Not living up to its full potential
If your music is “bare-bones,” then those bare-bones better be amazing. It’s strange to think about restraint coming from a member of the Butthole Surfers, the only band with an anal sex reference in their name to get anywhere near the mainstream. Yet, on his second solo record, their bassist J.D. Pinkus eschews tape editing and flashy effects in lieu of a banjo, his voice and just a few post-production tricks. While this stripped-down formula can sometimes result in immersion, Fungus Shui is too scant and repetitive to really suck listeners in. This is baffling, given that the record came from a man who cut his teeth on one of the strangest and most transgressive cult acts around.
On paper, there’s no reason that Pinkus can’t pull off a country album. The banjo across both his solo records sounds crisp, discordant and potent, and his guttural voice should fit right in. He can even write a bouncy melody or two when he puts his mind to it. “Good Trouble,” one of the best tracks off his first release, Keep on the Grass, features the closest thing to a pop hook Pinkus has ever crafted, and “You Look Funny When You Cry,” from Fungus Shui, picks up the slack with an impassioned vocal delivery and mind-melting guitar shredding.
Sadly, there’s not much on Fungus Shui that matches this energy. It’s a slower, more atmospheric album, which would be fine if those atmospheres actually connected. On Keep on the Grass, “I Like the Way You Have Fun” proved he could craft a tense, ghostly atmosphere with dreamy vocals and tape layering that cranked up the suspense. It also managed to do so in five minutes rather than eight—case in point: the clunky opening track on Fungus Shui, “Fungus Shui Trinity.”
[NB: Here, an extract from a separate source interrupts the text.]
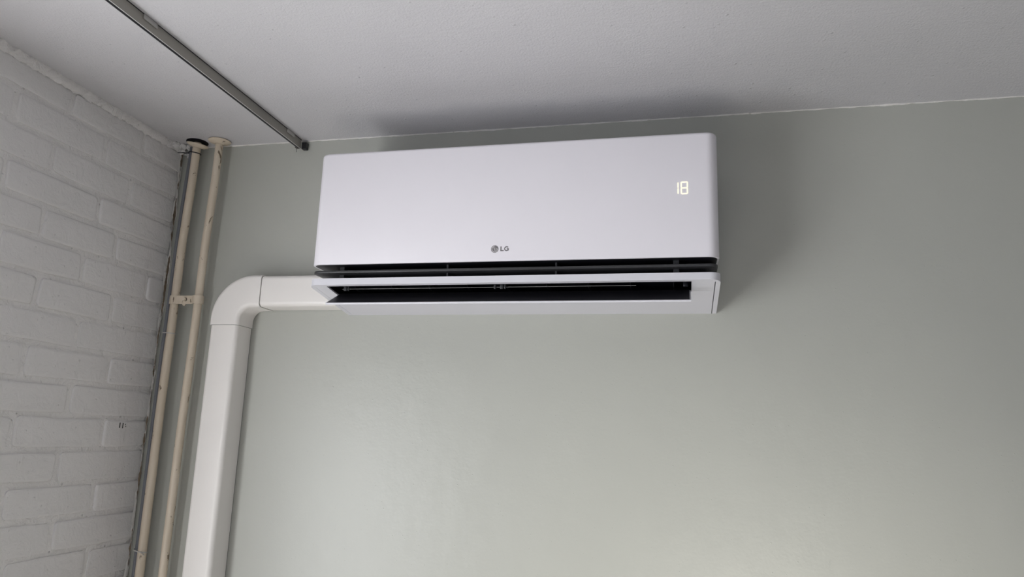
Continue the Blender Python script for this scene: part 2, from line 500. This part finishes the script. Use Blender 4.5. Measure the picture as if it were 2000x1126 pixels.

As a discordant banjo rings out and develops, the mix is flooded with whooshing sounds and incessant warbles. Even as guitars break out into a chorus effect during the song’s closing minutes, nothing contributes to any sort of crescendo and the track just sort of stumbles toward a conclusion. The album honestly isn’t psychedelic enough; there are warbles and tape activations on “Pussyfoot Down” and “Woke Up Dead,” but that’s about it. The opener is also the only place with noticeable vocal manipulation in an attempt to sound dream-like as Pinkus hoarsely moans from somewhere in the back of the mix.
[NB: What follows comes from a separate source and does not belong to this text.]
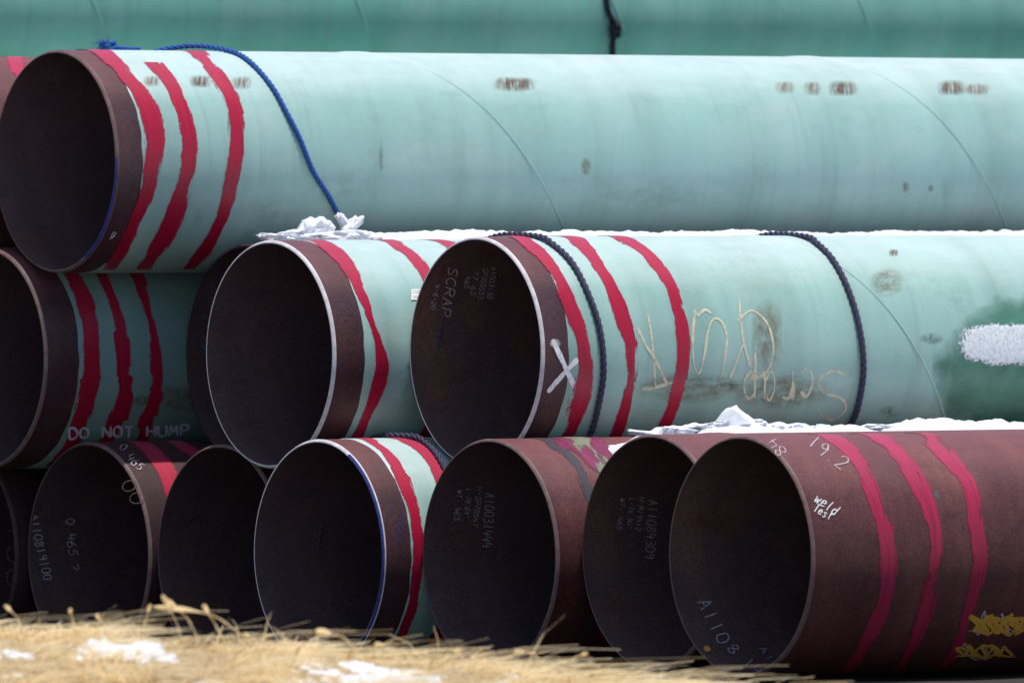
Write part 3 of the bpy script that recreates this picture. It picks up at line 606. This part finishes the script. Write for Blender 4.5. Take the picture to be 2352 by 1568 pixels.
# ------------------------------------------------------------------ grass
Mgr,nt,b=newmat('dry_grass_blades'); 
at_=N(nt,'ShaderNodeAttribute'); at_.attribute_name='tone'
c=ramp(nt,at_.outputs['Fac'],[(0,(.26,.14,.05)),(.22,(.68,.46,.20)),(.45,(.92,.74,.42)),(1,(.97,.89,.66))]); nt.links.new(c,b.inputs['Base Color']); b.inputs['Roughness'].default_value=.45
tr=N(nt,'ShaderNodeBsdfTranslucent'); nt.links.new(c,tr.inputs[0]); ms=N(nt,'ShaderNodeMixShader'); ms.inputs[0].default_value=.5
nt.links.new(b.outputs[0],ms.inputs[1]); nt.links.new(tr.outputs[0],ms.inputs[2]); nt.links.new(ms.outputs[0],nt.nodes['Material Output'].inputs[0])
Vv=[];Ff=[];Tn=[]
cnt=0
rng=random.Random(3)
while cnt<28000:
    X=rng.uniform(-2.6,2.6); Y=rng.uniform(35.4,39.4)
    cl=noise.noise(Vector((X*3.2,Y*3.2,7)))
    if rng.random()>.26+1.6*(cl+.26): continue
    if X>1.1 and rng.random()<min(.9,(X-1.1)*1.6): continue
    sn=False
    for px,py,w in snowpos:
        if ((X-px)/(w*.5))**2+((Y-py)/(w*.65))**2<1 and rng.random()<.75: sn=True
    if sn: continue
    cnt+=1
    z=gz(X,Y); h=rng.uniform(.03,.10)*(1+.9*noise.noise(Vector((X*2.2,Y*2.2,1)))+.8*noise.noise(Vector((X*9,Y*9,1))))
    if rng.random()<.08: h*=1.8
    if X>.3: h*=max(.4,1-.5*(X-.3))
    if Y<36.9: h*=.75
    cur=noise.noise(Vector((X*2.2,Y*2.2,4)))*5+rng.uniform(-1.0,1.0); dx,dy=math.cos(cur),math.sin(cur)
    ln=rng.uniform(.7,3.0)*h; w=rng.uniform(.0016,.0040); wx,wy=-dy*w,dx*w
    if rng.random()<.6: wx,wy=w,0
    b0=len(Vv); t=min(1,max(0,rng.gauss(.68,.28)+.6*cl))
    for k in range(4):
        f=k/3; ww=1-f*.8; bx=X+dx*ln*f*f; by=Y+dy*ln*f*f; bz=z-.01+h*(f-.35*f*f*min(1.6,ln/h))
        Vv+=[(bx-wx*ww,by-wy*ww,bz),(bx+wx*ww,by+wy*ww,bz+(.5*w if k else 0))]; Tn+=[t*(.45+.55*f)]*2
    for k in range(3): Ff.append((b0+2*k,b0+2*k+1,b0+2*k+3,b0+2*k+2))
gr=mk('dry_grass',Vv,Ff,[Mgr],None,False); at2=gr.data.attributes.new('tone','FLOAT','POINT'); at2.data.foreach_set('value',Tn)
tag(gr,'dry tan grass growing over a low bank','grass',kind='stuff')
for k,(pts,sh) in enumerate([([(425,1500),(405,1430),(372,1366)],1.3),([(530,1500),(492,1430),(466,1388)],1.2),([(610,1510),(560,1462),(480,1410),(352,1392)],1.4),([(830,1510),(790,1465),(725,1448)],2),([(320,1470),(335,1420),(345,1388)],1),([(250,1470),(235,1430),(220,1412)],1),([(470,1500),(430,1420),(380,1375)],1),([(1250,1540),(1225,1500),(1180,1495)],.9),([(1300,1545),(1320,1510),(1350,1500)],.8),([(60,1480),(40,1420),(10,1390)],1),([(180,1470),(165,1420),(160,1398)],1),([(930,1540),(900,1490),(860,1478)],1),([(600,1520),(585,1470),(560,1455)],1),([(1010,1540),(1030,1500),(1060,1492)],1)]):
    Yd=37.1; pp=catmull(pts,8); V=[];T=[]
    w3=[Vector(((x-1176)/FPX*Yd,Yd+.02*math.sin(i),CZ+(480-y)/FPX*Yd)) for i,(x,y) in enumerate(pp)]
    n=len(w3)
    for i,p in enumerate(w3):
        f=i/(n-1); r=.0024*(1-.5*f)
        if f>.72: r+=.0060*sh*math.sin((f-.72)/.28*math.pi)
        for j in range(6): V.append(p+Vector((math.cos(j*1.047)*r,math.sin(j*1.047)*r*.8,math.sin(j*1.047)*r))); T.append(.6)
    o=mk('grass_stalk',V,grid_faces(n,6,True),[Mgr]); a_=o.data.attributes.new('tone','FLOAT','POINT'); a_.data.foreach_set('value',T)
    tag(o,'dry grass stalk with a seed head on the bank','grass stalk','seed stalks on the bank')

# ------------------------------------------------------------------ camera, light
cd=bpy.data.cameras.new('camera'); cam=bpy.data.objects.new('camera',cd); COL.objects.link(cam); scene.camera=cam
cam.location=CAM; cam.rotation_euler=(math.pi/2-PITCH,0,0); cd.lens=400; cd.sensor_width=36; cd.clip_end=8000; cd.clip_start=.5
cd.dof.use_dof=True; cd.dof.focus_distance=45.0; cd.dof.aperture_fstop=4.4
sd=(Vector((0,0,.86))+Pv*.14+D*.03).normalized()
el=math.asin(sd.z); az=math.atan2(sd.x,sd.y)
sl=bpy.data.lights.new('sun','SUN'); sl.energy=4.5; sl.angle=math.radians(.53); sl.color=(1,.95,.88)
so=bpy.data.objects.new('sun',sl); COL.objects.link(so); so.rotation_euler=(-sd).to_track_quat('-Z','Y').to_euler()
w=bpy.data.worlds.new('World'); scene.world=w; w.use_nodes=True; nt=w.node_tree
sk=nt.nodes.new('ShaderNodeTexSky'); sk.sky_type='NISHITA'; sk.sun_disc=False; sk.sun_elevation=el; sk.sun_rotation=az
bg=nt.nodes['Background']; bg.inputs[1].default_value=.135; nt.links.new(sk.outputs[0],bg.inputs[0])
scene.view_settings.view_transform='Standard'; scene.view_settings.look='None'; scene.view_settings.exposure=0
Pinkus isn’t a bad performer, and he knows his limitations and how to use them, especially on tracks like “Shovel” and “Slow Crawl,” where he leverages his unrefined singing into an effective sense of instability. But without any interesting layering or mixing, these eight minuscule tracks tend to meander and leave no impression. When an album is this short, with many songs barely eclipsing two minutes, every note has to count, and, having come from a band that wasn’t known for its refinement, Pinkus seems like he’s in an unideal position to achieve that.